▶ Your objective
Go through the listing and set it down exactly, leaving out its pictures.
===
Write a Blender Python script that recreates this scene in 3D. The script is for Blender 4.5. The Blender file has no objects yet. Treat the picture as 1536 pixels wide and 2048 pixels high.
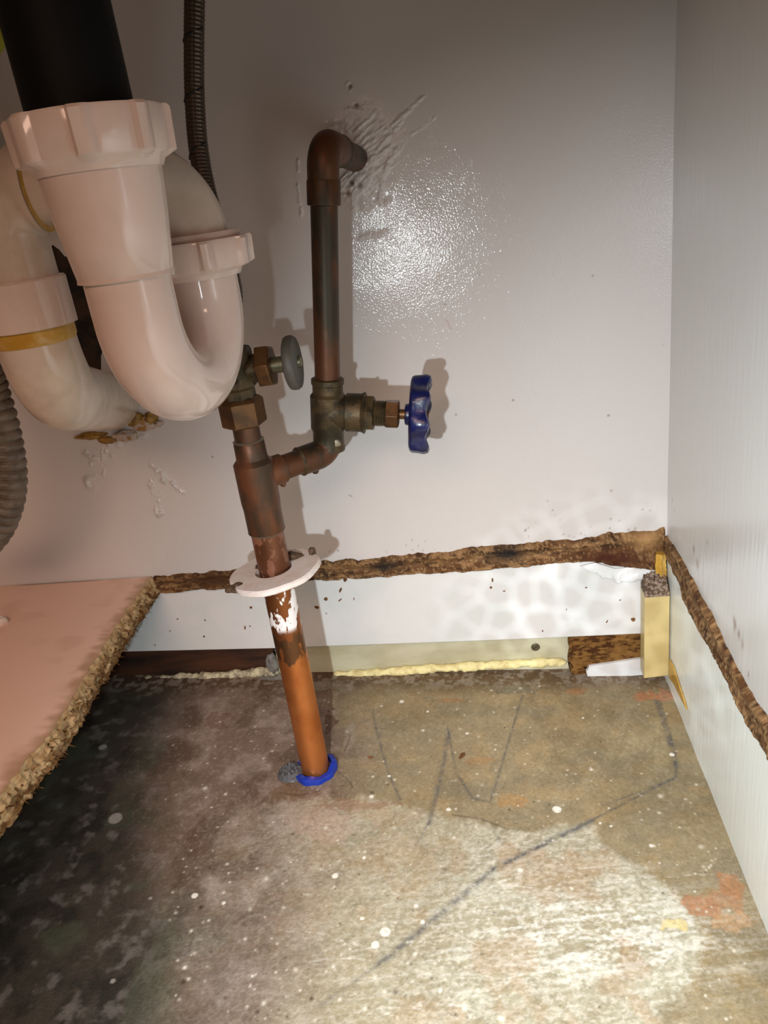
import bpy, bmesh, math, random
import numpy as np
from mathutils import Vector, Matrix

# ------------------------------------------------------------------ camera, light, exposure
sc = bpy.context.scene
COL = sc.collection
F = 1540.0                                     # focal length in pixels of a 1536 x 2048 frame
def nrm(v):
    v = np.array(v, float); return v / np.linalg.norm(v)
Yd = nrm((140, -675, F))
Zd = -nrm((500, (140 * 500 + F * F) / 675, F))
Xd = np.cross(Yd, Zd)
R = np.array([Xd, Yd, Zd])                     # world <- (right, down, forward)
cam_d = bpy.data.cameras.new('camera')
cam = bpy.data.objects.new('camera', cam_d); COL.objects.link(cam)
cam_d.sensor_fit = 'VERTICAL'; cam_d.sensor_height = 36.0; cam_d.lens = 36.0 * F / 2048.0
cam_d.clip_start = 0.01; cam_d.clip_end = 50
m3 = np.stack([R @ (1, 0, 0), R @ (0, -1, 0), R @ (0, 0, -1)], axis=1)
cam.matrix_world = Matrix(m3.tolist()).to_4x4()
sc.camera = cam

def ray(px, py): return R @ np.array([px - 768.0, py - 1024.0, F])
def onY(px, py, Y): r = ray(px, py); return r * (Y / r[1])
def onX(px, py, X): r = ray(px, py); return r * (X / r[0])
def onZ(px, py, Z): r = ray(px, py); return r * (Z / r[2])
def onP(px, py, p, n): r = ray(px, py); return r * (np.dot(n, p) / np.dot(n, r))

D = 0.54                                       # camera to the back wall, metres
P1 = onY(330, 1365, D); P2 = onY(1320, 1352, D); XR = onY(1335, 1030, D)[0]; P3 = onX(1536, 1866, XR)
FN = np.cross(P2 - P1, P3 - P1); FN = FN / FN[2]       # the slab is slightly out of level
def fz(x, y): return (np.dot(FN, P1) - FN[0] * x - FN[1] * y)
def onF(px, py): return onP(px, py, P1, FN)

w = bpy.data.worlds.new('room'); sc.world = w; w.use_nodes = True
bg = w.node_tree.nodes['Background']
bg.inputs['Color'].default_value = (1.0, 0.70, 0.50, 1); bg.inputs['Strength'].default_value = 0.09

def look(o, target):
    d = Vector(target) - o.location
    o.rotation_euler = d.to_track_quat('-Z', 'Y').to_euler()

GOBO = 1.0
TORCH = (-0.075, 0.0, -0.071)
td = bpy.data.lights.new('torch', 'SPOT'); torch = bpy.data.objects.new('torch', td); COL.objects.link(torch)
td.energy = 12.0; td.color = (0.85, 0.95, 1.0); td.spot_size = math.radians(130); td.spot_blend = 1.0
td.shadow_soft_size = 0.0045
torch.location = TORCH; look(torch, (0.136, 0.28, -0.39))
# faint net of brighter lines added to one part of the torch beam
bpy.context.view_layer.update()
n0 = torch.matrix_world.to_3x3().inverted() @ Vector(onY(1200, 1295, D) - np.array(TORCH)).normalized()
td.use_nodes = True; nt = td.node_tree; em = nt.nodes['Emission']
tc = nt.nodes.new('ShaderNodeTexCoord'); ds = nt.nodes.new('ShaderNodeVectorMath'); ds.operation = 'DISTANCE'; ds.inputs[1].default_value = n0 * GOBO
nt.links.new(tc.outputs['Normal'], ds.inputs[0])
mk = nt.nodes.new('ShaderNodeMapRange'); mk.interpolation_type = 'SMOOTHSTEP'; mk.inputs['From Min'].default_value = 0.24; mk.inputs['From Max'].default_value = 0.14; nt.links.new(ds.outputs['Value'], mk.inputs['Value'])
vo_ = nt.nodes.new('ShaderNodeTexVoronoi'); vo_.feature = 'DISTANCE_TO_EDGE'; vo_.inputs['Scale'].default_value = 30; nt.links.new(tc.outputs['Normal'], vo_.inputs['Vector'])
ln = nt.nodes.new('ShaderNodeMapRange'); ln.interpolation_type = 'SMOOTHSTEP'; ln.inputs['From Min'].default_value = 0.085; ln.inputs['From Max'].default_value = 0.0; nt.links.new(vo_.outputs['Distance'], ln.inputs['Value'])
mu = nt.nodes.new('ShaderNodeMath'); mu.operation = 'MULTIPLY'; nt.links.new(mk.outputs['Result'], mu.inputs[0]); nt.links.new(ln.outputs['Result'], mu.inputs[1])
ma = nt.nodes.new('ShaderNodeMath'); ma.operation = 'MULTIPLY_ADD'; ma.inputs[1].default_value = 0.9; ma.inputs[2].default_value = 1.0; nt.links.new(mu.outputs[0], ma.inputs[0])
nt.links.new(ma.outputs[0], em.inputs['Strength'])

rd = bpy.data.lights.new('room_lamp', 'AREA'); room = bpy.data.objects.new('room_lamp', rd); COL.objects.link(room)
rd.energy = 12.5; rd.color = (1.0, 0.63, 0.45); rd.shape = 'RECTANGLE'; rd.size = 0.9; rd.size_y = 0.45
room.location = (-0.10, -0.9, 0.72); look(room, (-0.1, 0.35, -0.35))

sc.view_settings.view_transform = 'Standard'; sc.view_settings.look = 'None'
sc.view_settings.gamma = 1.0; sc.view_settings.exposure = 0.0
sc.view_settings.use_curve_mapping = False

# ------------------------------------------------------------------ helpers
rng = random.Random(7)
def s2l(c):
    return tuple(((v / 255.0) / 12.92 if v / 255.0 <= 0.04045 else (((v / 255.0) + 0.055) / 1.055) ** 2.4) for v in c)

def hash2(ix, iy, seed):
    h = (ix.astype(np.int64) * 374761393 + iy.astype(np.int64) * 668265263 + seed * 144665) & 0xffffffff
    h = ((h ^ (h >> 13)) * 1274126177) & 0xffffffff
    h = h ^ (h >> 16)
    return (h & 0xffff) / 65535.0
def vnoise(x, y, seed=0):
    x = np.asarray(x, float); y = np.asarray(y, float)
    ix = np.floor(x); iy = np.floor(y); u = x - ix; v = y - iy
    u = u * u * (3 - 2 * u); v = v * v * (3 - 2 * v)
    a = hash2(ix, iy, seed); b = hash2(ix + 1, iy, seed); c = hash2(ix, iy + 1, seed); d = hash2(ix + 1, iy + 1, seed)
    return (a * (1 - u) + b * u) * (1 - v) + (c * (1 - u) + d * u) * v
def fbm(x, y, seed=0, oc=4, gain=0.5):
    s = 0; a = 1; t = 0
    for k in range(oc):
        s = s + a * vnoise(x * 2 ** k + 17.3 * k, y * 2 ** k - 9.1 * k, seed + k); t += a; a *= gain
    return s / t
def smooth(a, b, x):
    t = np.clip((x - a) / (b - a), 0, 1); return t * t * (3 - 2 * t)
def segdist(px, py, pts):
    d = np.full(np.shape(px), 1e9)
    for (ax, ay), (bx, by) in zip(pts[:-1], pts[1:]):
        vx, vy = bx - ax, by - ay; L = vx * vx + vy * vy + 1e-18
        t = np.clip(((px - ax) * vx + (py - ay) * vy) / L, 0, 1)
        d = np.minimum(d, np.hypot(px - ax - t * vx, py - ay - t * vy))
    return d
def inside(px, py, poly):
    r = np.zeros(np.shape(px), bool); n = len(poly)
    for i in range(n):
        x1, y1 = poly[i]; x2, y2 = poly[(i + 1) % n]
        c = ((y1 > py) != (y2 > py)) & (px < (x2 - x1) * (py - y1) / (y2 - y1 + 1e-15) + x1)
        r ^= c
    return r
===
▶ Response for this exercise
Write a Blender Python script that recreates this scene in 3D. The script is for Blender 4.5. The Blender file has no objects yet. Treat the picture as 1536 pixels wide and 2048 pixels high.
import bpy, bmesh, math, random
import numpy as np
from mathutils import Vector, Matrix

# ------------------------------------------------------------------ camera, light, exposure
sc = bpy.context.scene
COL = sc.collection
F = 1540.0                                     # focal length in pixels of a 1536 x 2048 frame
def nrm(v):
    v = np.array(v, float); return v / np.linalg.norm(v)
Yd = nrm((140, -675, F))
Zd = -nrm((500, (140 * 500 + F * F) / 675, F))
Xd = np.cross(Yd, Zd)
R = np.array([Xd, Yd, Zd])                     # world <- (right, down, forward)
cam_d = bpy.data.cameras.new('camera')
cam = bpy.data.objects.new('camera', cam_d); COL.objects.link(cam)
cam_d.sensor_fit = 'VERTICAL'; cam_d.sensor_height = 36.0; cam_d.lens = 36.0 * F / 2048.0
cam_d.clip_start = 0.01; cam_d.clip_end = 50
m3 = np.stack([R @ (1, 0, 0), R @ (0, -1, 0), R @ (0, 0, -1)], axis=1)
cam.matrix_world = Matrix(m3.tolist()).to_4x4()
sc.camera = cam

def ray(px, py): return R @ np.array([px - 768.0, py - 1024.0, F])
def onY(px, py, Y): r = ray(px, py); return r * (Y / r[1])
def onX(px, py, X): r = ray(px, py); return r * (X / r[0])
def onZ(px, py, Z): r = ray(px, py); return r * (Z / r[2])
def onP(px, py, p, n): r = ray(px, py); return r * (np.dot(n, p) / np.dot(n, r))

D = 0.54                                       # camera to the back wall, metres
P1 = onY(330, 1365, D); P2 = onY(1320, 1352, D); XR = onY(1335, 1030, D)[0]; P3 = onX(1536, 1866, XR)
FN = np.cross(P2 - P1, P3 - P1); FN = FN / FN[2]       # the slab is slightly out of level
def fz(x, y): return (np.dot(FN, P1) - FN[0] * x - FN[1] * y)
def onF(px, py): return onP(px, py, P1, FN)

w = bpy.data.worlds.new('room'); sc.world = w; w.use_nodes = True
bg = w.node_tree.nodes['Background']
bg.inputs['Color'].default_value = (1.0, 0.70, 0.50, 1); bg.inputs['Strength'].default_value = 0.09

def look(o, target):
    d = Vector(target) - o.location
    o.rotation_euler = d.to_track_quat('-Z', 'Y').to_euler()

GOBO = 1.0
TORCH = (-0.075, 0.0, -0.071)
td = bpy.data.lights.new('torch', 'SPOT'); torch = bpy.data.objects.new('torch', td); COL.objects.link(torch)
td.energy = 12.0; td.color = (0.85, 0.95, 1.0); td.spot_size = math.radians(130); td.spot_blend = 1.0
td.shadow_soft_size = 0.0045
torch.location = TORCH; look(torch, (0.136, 0.28, -0.39))
# faint net of brighter lines added to one part of the torch beam
bpy.context.view_layer.update()
n0 = torch.matrix_world.to_3x3().inverted() @ Vector(onY(1200, 1295, D) - np.array(TORCH)).normalized()
td.use_nodes = True; nt = td.node_tree; em = nt.nodes['Emission']
tc = nt.nodes.new('ShaderNodeTexCoord'); ds = nt.nodes.new('ShaderNodeVectorMath'); ds.operation = 'DISTANCE'; ds.inputs[1].default_value = n0 * GOBO
nt.links.new(tc.outputs['Normal'], ds.inputs[0])
mk = nt.nodes.new('ShaderNodeMapRange'); mk.interpolation_type = 'SMOOTHSTEP'; mk.inputs['From Min'].default_value = 0.24; mk.inputs['From Max'].default_value = 0.14; nt.links.new(ds.outputs['Value'], mk.inputs['Value'])
vo_ = nt.nodes.new('ShaderNodeTexVoronoi'); vo_.feature = 'DISTANCE_TO_EDGE'; vo_.inputs['Scale'].default_value = 30; nt.links.new(tc.outputs['Normal'], vo_.inputs['Vector'])
ln = nt.nodes.new('ShaderNodeMapRange'); ln.interpolation_type = 'SMOOTHSTEP'; ln.inputs['From Min'].default_value = 0.085; ln.inputs['From Max'].default_value = 0.0; nt.links.new(vo_.outputs['Distance'], ln.inputs['Value'])
mu = nt.nodes.new('ShaderNodeMath'); mu.operation = 'MULTIPLY'; nt.links.new(mk.outputs['Result'], mu.inputs[0]); nt.links.new(ln.outputs['Result'], mu.inputs[1])
ma = nt.nodes.new('ShaderNodeMath'); ma.operation = 'MULTIPLY_ADD'; ma.inputs[1].default_value = 0.9; ma.inputs[2].default_value = 1.0; nt.links.new(mu.outputs[0], ma.inputs[0])
nt.links.new(ma.outputs[0], em.inputs['Strength'])

rd = bpy.data.lights.new('room_lamp', 'AREA'); room = bpy.data.objects.new('room_lamp', rd); COL.objects.link(room)
rd.energy = 12.5; rd.color = (1.0, 0.63, 0.45); rd.shape = 'RECTANGLE'; rd.size = 0.9; rd.size_y = 0.45
room.location = (-0.10, -0.9, 0.72); look(room, (-0.1, 0.35, -0.35))

sc.view_settings.view_transform = 'Standard'; sc.view_settings.look = 'None'
sc.view_settings.gamma = 1.0; sc.view_settings.exposure = 0.0
sc.view_settings.use_curve_mapping = False

# ------------------------------------------------------------------ helpers
rng = random.Random(7)
def s2l(c):
    return tuple(((v / 255.0) / 12.92 if v / 255.0 <= 0.04045 else (((v / 255.0) + 0.055) / 1.055) ** 2.4) for v in c)

def hash2(ix, iy, seed):
    h = (ix.astype(np.int64) * 374761393 + iy.astype(np.int64) * 668265263 + seed * 144665) & 0xffffffff
    h = ((h ^ (h >> 13)) * 1274126177) & 0xffffffff
    h = h ^ (h >> 16)
    return (h & 0xffff) / 65535.0
def vnoise(x, y, seed=0):
    x = np.asarray(x, float); y = np.asarray(y, float)
    ix = np.floor(x); iy = np.floor(y); u = x - ix; v = y - iy
    u = u * u * (3 - 2 * u); v = v * v * (3 - 2 * v)
    a = hash2(ix, iy, seed); b = hash2(ix + 1, iy, seed); c = hash2(ix, iy + 1, seed); d = hash2(ix + 1, iy + 1, seed)
    return (a * (1 - u) + b * u) * (1 - v) + (c * (1 - u) + d * u) * v
def fbm(x, y, seed=0, oc=4, gain=0.5):
    s = 0; a = 1; t = 0
    for k in range(oc):
        s = s + a * vnoise(x * 2 ** k + 17.3 * k, y * 2 ** k - 9.1 * k, seed + k); t += a; a *= gain
    return s / t
def smooth(a, b, x):
    t = np.clip((x - a) / (b - a), 0, 1); return t * t * (3 - 2 * t)
def segdist(px, py, pts):
    d = np.full(np.shape(px), 1e9)
    for (ax, ay), (bx, by) in zip(pts[:-1], pts[1:]):
        vx, vy = bx - ax, by - ay; L = vx * vx + vy * vy + 1e-18
        t = np.clip(((px - ax) * vx + (py - ay) * vy) / L, 0, 1)
        d = np.minimum(d, np.hypot(px - ax - t * vx, py - ay - t * vy))
    return d
def inside(px, py, poly):
    r = np.zeros(np.shape(px), bool); n = len(poly)
    for i in range(n):
        x1, y1 = poly[i]; x2, y2 = poly[(i + 1) % n]
        c = ((y1 > py) != (y2 > py)) & (px < (x2 - x1) * (py - y1) / (y2 - y1 + 1e-15) + x1)
        r ^= c
    return r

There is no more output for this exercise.